Greg Leong, Mammad Aidani and Matthew Ngui from In Correct Syntax 2001, installation views Nexus Gallery, Adelaide, courtesy Nexus Gallery.

Last year Nexus added to its growing reputation as a catalyst for original and creative approaches to multicultural programming in the visual arts and crafts. With a program inspired by a conversation between Hossein Valamanesh and gallery director Mirna Heruc, Nexus' curators brokered a collaboration between three artists of diverse backgrounds and focus – Melbourne writer Mammad Aidani, Perth/Singapore installation artist Matthew Ngui and Launceston textile artist Greg Leong. Working with the curators who selected them, their brief evolved through conversation and workshopping. The resulting ensemble of pieces had an immediacy that was refreshing and enjoyable and if there was any lack of coherence it was perhaps only because of the 'forced marriage' that begat it. Nevertheless, the overall success of the collaboration suggests that Nexus should maintain their mission of brokering such partnerships and promoting cross-culturalisation.

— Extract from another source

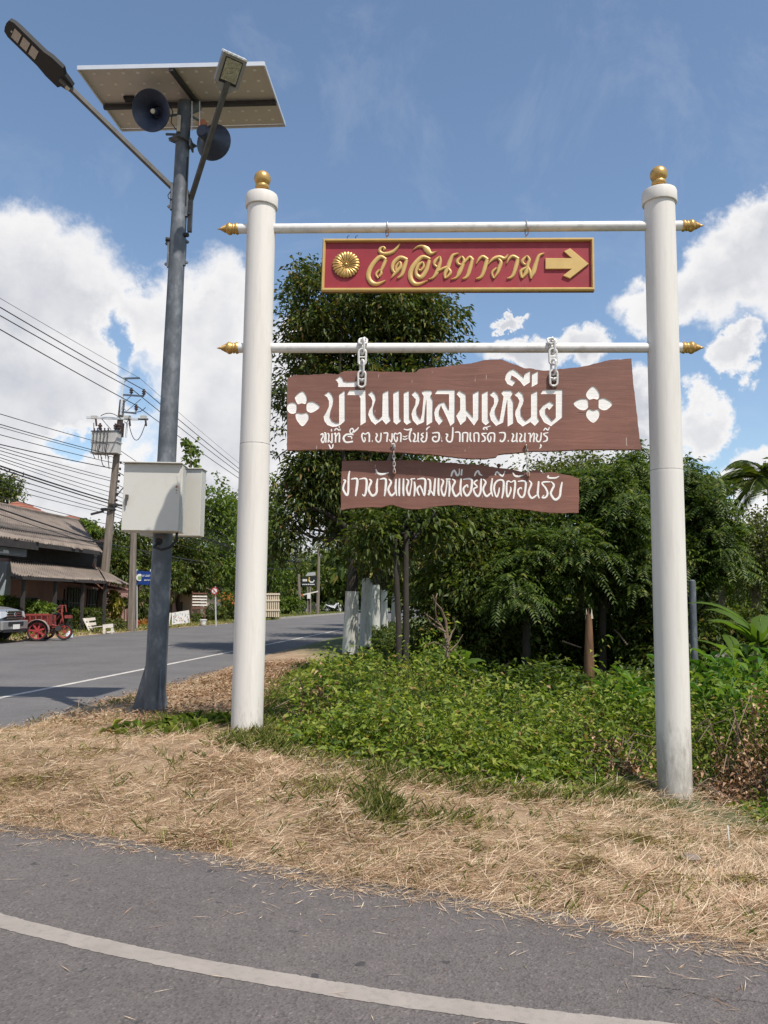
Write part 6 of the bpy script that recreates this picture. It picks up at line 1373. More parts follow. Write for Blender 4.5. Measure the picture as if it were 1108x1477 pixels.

On the surface, the three artists explored the six centuries' old science of perspective and modern video technology to re-present ancient arts of calligraphy and textiles. A key device was that of exploiting the controlled perspective view provided by a fixed camera angle. This achieved effects ranging from the incidental dissolution of a wall into a whiteboard to the essential image in which the obscurity of exploding lines on a solid wall were turned into formally presented virtual text. This play with technique could have been strained, but its (fundamentally simple) play with the context of text worked as part of a larger goal to seek fresh expression of cultural diversity.

Entering Nexus (which deserves a more visible and inviting location!) one was confronted with a TV monitor that placed the arriving viewer in the picture. Curiously, that picture included a small rectangle of something that overlaid the viewer's own image. By the time one reached the last part of the installation it became clear that the rectangle was a postcard-sized piece of interwoven threads pinned on a wall; returning to the entrance to depart, the threads of the exhibition did indeed feel as if they were being drawn together.

Greg Leong, Mammad Aidani and Matthew Ngui from In Correct Syntax 2001, installation views Nexus Gallery, Adelaide, courtesy Nexus Gallery.

Entering the gallery space proper one saw distorted Persian text as a powerful pattern of dynamic lines exploding across one of the gallery walls. Exploring further, one discovered the dislocated verses of the poem scribbled across the back of 13 embroidered cushions hanging in a line through the centre of the space. The cushions were in the shape of a traditional Persian carpet motif called a boteh. The unlikely image of curlicued cushions suspended in space drew the attention of the viewer whilst the otherness of the cultural content was reinforced by the exploding scrawl of text on the wall running parallel to this formation of flying botehs.

Turning the corner, electronic technology was again made obvious by a projector set in the centre of the space. It projected an image on the furthest wall of a square of text, the same that sprawled across the wall beside the cushions.

All the Persian calligraphy was roughly brushed, perhaps to underline its robust nature as an alphabet with thousands of years of use, and certainly it made it less precious – this was calligraphy as a working tool rather than an exquisite, precise medium of reification. There were word games at work throughout this whole enterprise (the title betrays that much) but I doubt that any one observer could have discovered all the trickery in one visit. There were too many layers of play and this deceptively simple exhibition deserved repeated viewing to enable any observer to read the whole of the text. Perhaps any work that is built around text will cry out to be deciphered, whether or not that might be the intent, but it conveyed a strong sense of meaning something even if that meaning was opaque.
Words were at the heart of the exhibition, yet most visitors would have only been able to read the short piece in English that was a translation of one of the verses in a poem by Aidani.

In the depth of this room
Under the skin of the air I see,
Something moves dancing
From this space to greet
The other end.

The verse provided a point of contact and bearing for non-Persian viewers and readers - but is it possible to discern the correct syntax for reading when the words are mostly foreign and the set, or sets, of rules may be drawn from many places?

This exhibition was small, intense, simultaneously transparent and opaque in its meaning. Although the complete work was clearly intended to provoke and encourage rumination, the imagery was all attractive and accessible and so it worked perfectly well as a simple visual delight - but remained imbued with the carriage of lingering mystery and depth. I think that this kind of attractive challenge is just what is needed to bridge between the arcane and the workaday. The citizens caught up in the devastatingly powerful dynamics of popular culture need to be able to connect with the thoughtful and playful explorations of contemporary art. At Nexus, Aidani, Ngui and Leong transcended difference to celebrate commonality, without reducing the richness inherent in each of their participating traditions and talents. I look forward to seeing these and other artists and this gallery continue to build bridges within and between the cultures that are shaping modern Australia.